Unacceptable, say the same people whose excesses Cavill addressed rather gently to GQ. Soon after the interview published, Cavill apologized. Here’s his statement:

‘Having seen the reaction to an article in particular about my feelings on dating and the #metoo movement, I just wanted to apologize for any confusion and misunderstanding that this may have created,’ he told Page Six in a statement Thursday.

‘Insensitivity was absolutely not my intention. In light of this I would just like to clarify and confirm to all that I have always and will continue to hold women in the highest of regard, no matter the type of relationship, whether it be friendship, professional, or a significant other.

‘Never would I intend to disrespect in any way, shape or form,’ his statement continued. ‘This experience has taught me a valuable lesson as to the context and the nuance of editorial liberties. I look forward to clarifying my position in the future towards a subject that is so vitally important and in which I wholeheartedly support.’

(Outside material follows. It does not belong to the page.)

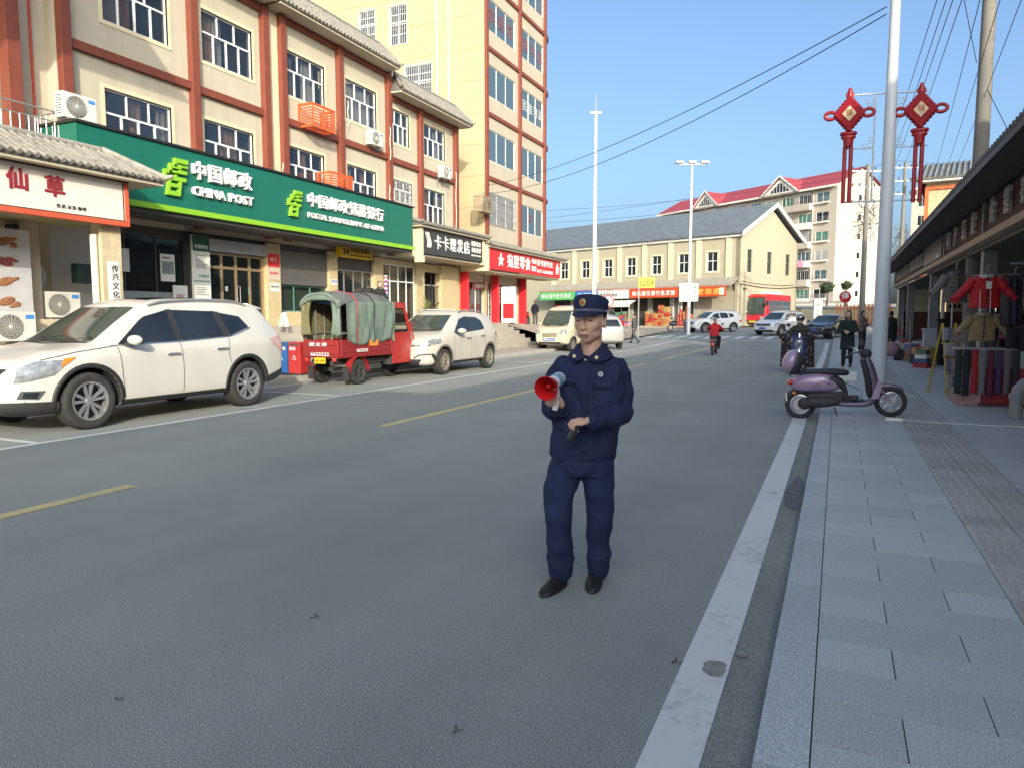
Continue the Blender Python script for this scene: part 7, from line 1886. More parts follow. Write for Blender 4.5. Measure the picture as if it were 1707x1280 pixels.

This is ridiculous. It reads like the man has Stockholm syndrome. Unless it comes out — and it has not — that Cavill has actually hurt someone, he has nothing to apologize for. He said entirely reasonable, sensitive, thoughtful, and defensible words. He should not have apologized.

That he did entirely validates his original point. His original observation was along the lines of, “This new social standard creates some problems, like telling men who haven’t done anything wrong to shut up and sit down.” In response, he was told to shut up and sit down. So he did.

All that does is increase MeToo standard-bearers’ power-drunkenness. It’s another scalp for them to brandish in their belt, and not from an enemy, but a noncombatant. It might not mean the end of romance for Cavill, a gorgeous movie star who probably has bodyguards expressly to pick off all the women who would kill to sleep with him. But him falling to his knees for doing nothing wrong is yet another blow to all the normal men who don’t have the legal, social, and romantic insurance offered by stardom.